By the time you are handling the 512th integer, you lose 9 bits of width. Using method 2, the highest value a seemingly 32-bit payload could be is actually 2^23. Not even three full bytes. Method 2 is sub-optimal.

To get back 4 bytes of control, the most efficient means is to repeat the payload character over and over.So far I've left out two other relevant details of how punycode is handled.

The first detail is that non-ascii characters are not encoded in string order, but instead are encoded is ascending order of value. The string "ÉÁ" will end up being encoded as "Á at position 1, É at position 0" because Á has a lower value (225) than É (233).

The second detail is that non-ascii characters aren't encoded as their literal values, but as a delta relative to the most recently decoded value. Since the first value has no previous value to be relative to, there's a hard-coded starting point of 128.

These little nuances make punycode very space-efficient, but also mean that a non-ascii character simply can't be decoded to a value lower than 128. The smallest delta is 0, and there is no way to express a negative delta. So if you want a number less than 128, you have to use method 1.
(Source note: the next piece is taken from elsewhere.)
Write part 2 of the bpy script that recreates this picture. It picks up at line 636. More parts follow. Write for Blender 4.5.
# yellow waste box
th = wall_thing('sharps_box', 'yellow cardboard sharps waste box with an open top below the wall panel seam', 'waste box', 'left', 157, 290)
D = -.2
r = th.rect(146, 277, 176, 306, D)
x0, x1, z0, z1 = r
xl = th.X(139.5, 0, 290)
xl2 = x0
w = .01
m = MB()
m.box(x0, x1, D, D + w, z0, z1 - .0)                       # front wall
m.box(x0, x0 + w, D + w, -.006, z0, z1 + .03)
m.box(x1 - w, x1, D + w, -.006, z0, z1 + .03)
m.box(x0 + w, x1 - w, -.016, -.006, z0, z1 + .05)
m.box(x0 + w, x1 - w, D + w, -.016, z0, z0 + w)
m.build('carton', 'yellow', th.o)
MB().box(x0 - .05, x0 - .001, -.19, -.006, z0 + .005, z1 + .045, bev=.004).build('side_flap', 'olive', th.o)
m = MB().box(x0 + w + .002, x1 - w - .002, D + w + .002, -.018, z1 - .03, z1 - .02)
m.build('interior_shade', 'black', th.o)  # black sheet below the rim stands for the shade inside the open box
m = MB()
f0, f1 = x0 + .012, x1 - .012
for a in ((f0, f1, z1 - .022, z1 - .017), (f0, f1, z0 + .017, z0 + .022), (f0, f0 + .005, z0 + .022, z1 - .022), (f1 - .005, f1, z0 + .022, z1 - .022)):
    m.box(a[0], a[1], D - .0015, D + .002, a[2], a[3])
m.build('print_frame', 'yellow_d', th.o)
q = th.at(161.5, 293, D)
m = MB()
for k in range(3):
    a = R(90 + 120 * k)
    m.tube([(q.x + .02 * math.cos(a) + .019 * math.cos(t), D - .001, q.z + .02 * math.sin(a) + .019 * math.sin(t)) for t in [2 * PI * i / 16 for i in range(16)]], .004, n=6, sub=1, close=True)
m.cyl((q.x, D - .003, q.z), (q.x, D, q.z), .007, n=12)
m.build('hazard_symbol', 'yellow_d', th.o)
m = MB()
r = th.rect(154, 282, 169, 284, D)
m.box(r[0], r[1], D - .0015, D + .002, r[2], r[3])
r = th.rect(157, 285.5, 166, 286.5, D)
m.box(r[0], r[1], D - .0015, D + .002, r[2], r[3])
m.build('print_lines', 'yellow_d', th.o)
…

It also means that the best strategy for as much control over the payload as possible is to make the payload the only value in the full string, as that way we get the full width to work with from its place at the 0th position in the encoding. The string you encode ends up looking like;

 [ 'P', 'P', ... 'P', 'P', 'P' ]
    0    1       510  511  512

which will be decoded by OpenSSL as ...

pDecoded = [ 'P', 'P', ... 'P', 'P' ] 'P'
              0    1       510  511   512

with P in the overflow position, and capable of representing any value between 128 and (2^32 - 1).

All of this requires a non-standard punycode encoder and I've included a script which can craft a payload using either method 1 or method 3 as needed.

Apart from updating OpenSSL, are there other mitigations?

Certificate Chains are passed in clear-text in most environments and a malicious chain could be blocked by rejecting TCP connections that contain a DER encoded 1.3.6.1.5.5.7.8.9 NID in a SubjectAlternateName OtherName field.

Unfortunately, this field could be split arbitrarily between two or more packets and really some kind of stateful pattern matcher is needed to block. Certificates can also be compressed, but OpenSSL 3.0.x does not support certificate compression at this time.

Additionally, with TLS1.3 client certificate chains are encrypted on the wire, and prior versions of TLS support encrypted certificate chains when renegotiating an existing connection. This is sometimes done for server-initiated certificate authentication. A network filter will not be effective in those cases.

How can I tell if I'm using openssl 3 in a statically linked binary?

 readelf -a [binary] | grep -i ossl_punycode_decode

will search for the vulnerable function in a statically-linked binary. Only OpenSSL >= 3.0 contains this function.